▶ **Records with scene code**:
────────────────

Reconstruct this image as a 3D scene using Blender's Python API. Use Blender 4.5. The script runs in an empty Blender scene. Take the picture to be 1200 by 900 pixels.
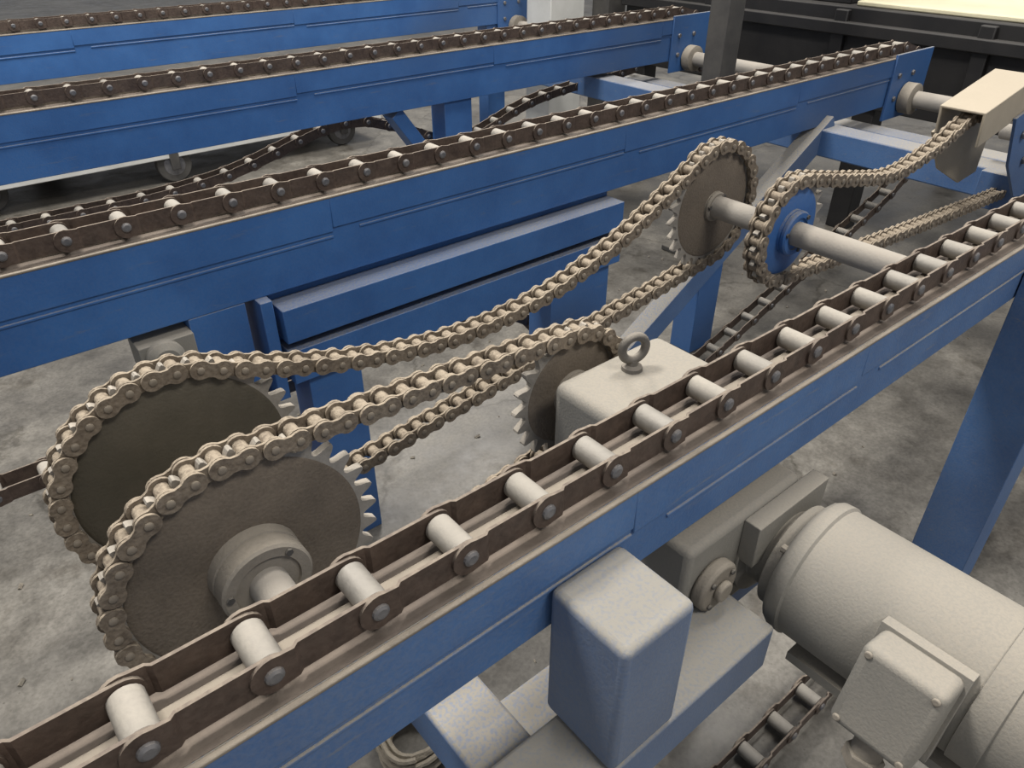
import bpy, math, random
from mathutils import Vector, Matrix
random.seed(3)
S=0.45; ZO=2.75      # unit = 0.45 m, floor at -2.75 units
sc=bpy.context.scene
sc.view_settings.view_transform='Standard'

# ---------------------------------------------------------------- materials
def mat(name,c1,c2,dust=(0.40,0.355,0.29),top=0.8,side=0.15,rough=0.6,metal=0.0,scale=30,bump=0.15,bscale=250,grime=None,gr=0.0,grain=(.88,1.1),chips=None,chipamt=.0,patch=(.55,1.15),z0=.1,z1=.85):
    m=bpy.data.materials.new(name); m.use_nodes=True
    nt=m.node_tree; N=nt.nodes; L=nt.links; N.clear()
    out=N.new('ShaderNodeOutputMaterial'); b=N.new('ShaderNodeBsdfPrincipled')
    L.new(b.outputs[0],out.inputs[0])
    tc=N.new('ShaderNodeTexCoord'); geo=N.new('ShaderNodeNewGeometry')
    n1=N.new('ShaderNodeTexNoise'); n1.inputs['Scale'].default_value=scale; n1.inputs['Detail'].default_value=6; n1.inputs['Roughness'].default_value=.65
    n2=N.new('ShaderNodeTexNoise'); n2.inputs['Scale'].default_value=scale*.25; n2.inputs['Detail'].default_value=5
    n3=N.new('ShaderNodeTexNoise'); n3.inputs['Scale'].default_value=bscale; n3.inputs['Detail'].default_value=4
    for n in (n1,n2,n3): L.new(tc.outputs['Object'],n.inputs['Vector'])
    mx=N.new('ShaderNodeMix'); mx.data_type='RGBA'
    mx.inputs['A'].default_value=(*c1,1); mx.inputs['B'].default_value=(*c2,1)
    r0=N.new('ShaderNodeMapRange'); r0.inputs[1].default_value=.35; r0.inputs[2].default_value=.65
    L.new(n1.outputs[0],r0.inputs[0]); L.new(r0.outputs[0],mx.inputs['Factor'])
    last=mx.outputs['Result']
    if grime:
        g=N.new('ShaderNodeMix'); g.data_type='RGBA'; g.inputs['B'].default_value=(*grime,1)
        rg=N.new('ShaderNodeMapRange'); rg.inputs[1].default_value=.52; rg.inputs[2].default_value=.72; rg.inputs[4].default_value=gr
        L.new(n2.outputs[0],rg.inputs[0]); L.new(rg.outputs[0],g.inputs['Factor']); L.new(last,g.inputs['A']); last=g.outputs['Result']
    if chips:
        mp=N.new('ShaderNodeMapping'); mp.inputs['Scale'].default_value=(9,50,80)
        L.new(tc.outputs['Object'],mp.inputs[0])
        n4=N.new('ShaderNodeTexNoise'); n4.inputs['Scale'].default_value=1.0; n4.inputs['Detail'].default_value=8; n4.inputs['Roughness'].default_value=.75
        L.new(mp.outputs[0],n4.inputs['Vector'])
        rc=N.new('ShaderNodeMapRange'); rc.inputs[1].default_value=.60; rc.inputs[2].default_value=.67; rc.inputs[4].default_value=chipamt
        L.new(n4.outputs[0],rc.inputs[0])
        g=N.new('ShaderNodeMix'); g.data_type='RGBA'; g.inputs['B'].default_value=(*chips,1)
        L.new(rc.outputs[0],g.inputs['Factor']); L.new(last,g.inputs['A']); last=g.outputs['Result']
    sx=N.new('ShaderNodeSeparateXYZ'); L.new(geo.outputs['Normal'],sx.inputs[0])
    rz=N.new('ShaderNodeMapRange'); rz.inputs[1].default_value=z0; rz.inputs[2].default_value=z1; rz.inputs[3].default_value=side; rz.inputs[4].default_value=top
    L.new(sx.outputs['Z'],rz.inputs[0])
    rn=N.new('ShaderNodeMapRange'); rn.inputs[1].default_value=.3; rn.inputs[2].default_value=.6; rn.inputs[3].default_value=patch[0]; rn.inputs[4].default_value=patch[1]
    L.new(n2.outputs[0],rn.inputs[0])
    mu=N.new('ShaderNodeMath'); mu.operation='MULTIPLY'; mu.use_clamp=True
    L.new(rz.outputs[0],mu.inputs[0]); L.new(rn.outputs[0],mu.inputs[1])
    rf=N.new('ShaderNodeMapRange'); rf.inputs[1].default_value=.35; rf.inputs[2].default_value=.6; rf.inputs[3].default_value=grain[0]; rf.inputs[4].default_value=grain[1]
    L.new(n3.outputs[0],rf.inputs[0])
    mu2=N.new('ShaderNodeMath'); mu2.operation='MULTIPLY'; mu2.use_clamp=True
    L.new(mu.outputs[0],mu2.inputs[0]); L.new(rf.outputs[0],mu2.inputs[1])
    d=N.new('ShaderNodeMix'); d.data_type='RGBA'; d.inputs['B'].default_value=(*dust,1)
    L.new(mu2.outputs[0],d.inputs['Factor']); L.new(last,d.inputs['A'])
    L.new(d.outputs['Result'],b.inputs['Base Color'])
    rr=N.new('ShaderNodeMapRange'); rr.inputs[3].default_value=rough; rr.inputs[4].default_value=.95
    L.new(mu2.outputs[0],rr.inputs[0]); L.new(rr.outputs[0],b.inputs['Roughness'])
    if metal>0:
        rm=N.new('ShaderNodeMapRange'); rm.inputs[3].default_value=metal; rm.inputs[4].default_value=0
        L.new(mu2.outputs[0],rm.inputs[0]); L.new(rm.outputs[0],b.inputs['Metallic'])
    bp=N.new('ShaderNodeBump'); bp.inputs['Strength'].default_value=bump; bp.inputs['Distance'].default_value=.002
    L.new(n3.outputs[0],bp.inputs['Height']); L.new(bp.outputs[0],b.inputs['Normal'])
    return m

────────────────

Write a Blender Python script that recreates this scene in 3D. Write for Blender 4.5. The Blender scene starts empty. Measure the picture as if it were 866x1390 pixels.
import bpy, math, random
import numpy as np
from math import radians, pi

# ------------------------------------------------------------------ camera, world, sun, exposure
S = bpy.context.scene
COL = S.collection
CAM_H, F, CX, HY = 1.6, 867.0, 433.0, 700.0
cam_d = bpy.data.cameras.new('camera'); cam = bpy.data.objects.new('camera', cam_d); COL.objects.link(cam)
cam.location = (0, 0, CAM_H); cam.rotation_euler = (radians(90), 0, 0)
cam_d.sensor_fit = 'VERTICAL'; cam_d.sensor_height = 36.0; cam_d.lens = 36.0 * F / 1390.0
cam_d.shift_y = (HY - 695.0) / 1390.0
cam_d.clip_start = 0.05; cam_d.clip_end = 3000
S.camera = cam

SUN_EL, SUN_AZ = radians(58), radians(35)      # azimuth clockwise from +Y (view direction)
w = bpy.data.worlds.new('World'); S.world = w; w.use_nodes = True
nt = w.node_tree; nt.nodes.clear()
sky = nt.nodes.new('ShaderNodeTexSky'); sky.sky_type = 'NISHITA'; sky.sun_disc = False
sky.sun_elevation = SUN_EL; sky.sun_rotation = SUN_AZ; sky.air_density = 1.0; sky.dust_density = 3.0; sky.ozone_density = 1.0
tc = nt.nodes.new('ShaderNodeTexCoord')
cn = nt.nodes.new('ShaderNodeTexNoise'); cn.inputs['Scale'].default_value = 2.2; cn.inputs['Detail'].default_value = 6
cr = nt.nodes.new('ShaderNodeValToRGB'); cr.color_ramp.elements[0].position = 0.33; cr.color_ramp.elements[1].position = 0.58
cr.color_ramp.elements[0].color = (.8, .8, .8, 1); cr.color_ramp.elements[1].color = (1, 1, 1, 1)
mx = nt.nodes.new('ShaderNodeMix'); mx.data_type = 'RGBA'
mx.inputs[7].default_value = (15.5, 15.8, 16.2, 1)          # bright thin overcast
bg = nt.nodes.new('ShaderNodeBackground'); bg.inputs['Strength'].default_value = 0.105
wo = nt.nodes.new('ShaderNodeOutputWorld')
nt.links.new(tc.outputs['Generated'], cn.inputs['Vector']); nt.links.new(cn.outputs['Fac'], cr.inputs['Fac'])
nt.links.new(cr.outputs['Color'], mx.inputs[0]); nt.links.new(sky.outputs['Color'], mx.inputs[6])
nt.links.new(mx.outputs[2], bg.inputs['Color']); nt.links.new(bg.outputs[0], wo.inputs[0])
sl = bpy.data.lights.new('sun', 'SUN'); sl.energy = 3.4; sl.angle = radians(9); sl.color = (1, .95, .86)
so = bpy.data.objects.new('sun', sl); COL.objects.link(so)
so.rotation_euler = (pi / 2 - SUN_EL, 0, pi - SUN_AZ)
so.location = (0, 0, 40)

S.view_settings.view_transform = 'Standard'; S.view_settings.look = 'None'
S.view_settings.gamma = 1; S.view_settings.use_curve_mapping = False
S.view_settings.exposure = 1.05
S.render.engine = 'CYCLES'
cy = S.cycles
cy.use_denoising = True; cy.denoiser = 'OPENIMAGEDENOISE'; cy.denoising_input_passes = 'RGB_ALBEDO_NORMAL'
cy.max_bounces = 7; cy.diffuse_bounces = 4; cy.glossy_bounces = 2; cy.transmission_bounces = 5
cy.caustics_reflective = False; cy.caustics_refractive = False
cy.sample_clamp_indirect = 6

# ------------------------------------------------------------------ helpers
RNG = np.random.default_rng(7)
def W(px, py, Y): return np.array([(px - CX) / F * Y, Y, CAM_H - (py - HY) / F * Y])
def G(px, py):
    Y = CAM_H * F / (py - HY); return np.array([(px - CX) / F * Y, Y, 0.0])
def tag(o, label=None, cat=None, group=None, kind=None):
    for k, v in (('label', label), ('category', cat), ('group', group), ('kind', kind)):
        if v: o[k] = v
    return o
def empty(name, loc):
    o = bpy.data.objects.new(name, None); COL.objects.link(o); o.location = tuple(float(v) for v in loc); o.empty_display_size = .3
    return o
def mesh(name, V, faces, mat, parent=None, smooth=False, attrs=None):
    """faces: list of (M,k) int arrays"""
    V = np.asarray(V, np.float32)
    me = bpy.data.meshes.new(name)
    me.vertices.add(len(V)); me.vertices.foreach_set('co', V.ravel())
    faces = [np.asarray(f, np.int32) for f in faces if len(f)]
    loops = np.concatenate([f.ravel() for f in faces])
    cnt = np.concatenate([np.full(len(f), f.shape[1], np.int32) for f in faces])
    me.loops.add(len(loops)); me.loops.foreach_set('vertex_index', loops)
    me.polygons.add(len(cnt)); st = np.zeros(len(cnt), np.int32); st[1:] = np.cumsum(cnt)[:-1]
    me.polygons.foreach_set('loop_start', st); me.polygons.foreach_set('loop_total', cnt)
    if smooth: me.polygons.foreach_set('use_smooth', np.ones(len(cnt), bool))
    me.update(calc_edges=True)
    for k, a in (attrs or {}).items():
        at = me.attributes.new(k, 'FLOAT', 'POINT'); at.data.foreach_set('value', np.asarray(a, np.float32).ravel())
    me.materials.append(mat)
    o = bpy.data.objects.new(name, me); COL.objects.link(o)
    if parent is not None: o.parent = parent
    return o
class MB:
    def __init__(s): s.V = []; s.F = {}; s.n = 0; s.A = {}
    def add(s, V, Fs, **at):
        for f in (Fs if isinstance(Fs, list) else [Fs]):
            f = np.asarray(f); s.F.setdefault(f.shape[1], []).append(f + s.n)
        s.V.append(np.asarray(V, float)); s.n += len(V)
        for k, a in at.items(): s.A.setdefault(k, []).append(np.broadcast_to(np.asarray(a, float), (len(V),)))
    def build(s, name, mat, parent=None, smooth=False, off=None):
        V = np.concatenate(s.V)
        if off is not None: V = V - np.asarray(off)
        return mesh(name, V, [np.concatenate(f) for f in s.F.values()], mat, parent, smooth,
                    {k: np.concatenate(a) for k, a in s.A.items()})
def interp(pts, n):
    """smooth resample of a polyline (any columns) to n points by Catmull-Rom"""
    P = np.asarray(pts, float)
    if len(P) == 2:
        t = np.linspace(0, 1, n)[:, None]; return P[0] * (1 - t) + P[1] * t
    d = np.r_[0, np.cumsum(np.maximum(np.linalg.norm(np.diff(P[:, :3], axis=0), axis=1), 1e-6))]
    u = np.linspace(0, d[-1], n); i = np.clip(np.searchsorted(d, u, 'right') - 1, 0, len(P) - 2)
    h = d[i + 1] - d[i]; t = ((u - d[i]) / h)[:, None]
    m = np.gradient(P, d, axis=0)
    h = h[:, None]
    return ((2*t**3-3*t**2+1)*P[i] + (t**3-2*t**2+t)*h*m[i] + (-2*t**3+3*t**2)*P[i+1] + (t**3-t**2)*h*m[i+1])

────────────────

▶ **Exercise objective**:
Write down exactly what the lines above say, from the line holding "Reconstruct this image" through the line holding "sc.view_settings.view_transform='Standard'", and nothing more. Do not copy the pictures.

▶ **Output for this exercise**:
Reconstruct this image as a 3D scene using Blender's Python API. Use Blender 4.5. The script runs in an empty Blender scene. Take the picture to be 1200 by 900 pixels.
import bpy, math, random
from mathutils import Vector, Matrix
random.seed(3)
S=0.45; ZO=2.75      # unit = 0.45 m, floor at -2.75 units
sc=bpy.context.scene
sc.view_settings.view_transform='Standard'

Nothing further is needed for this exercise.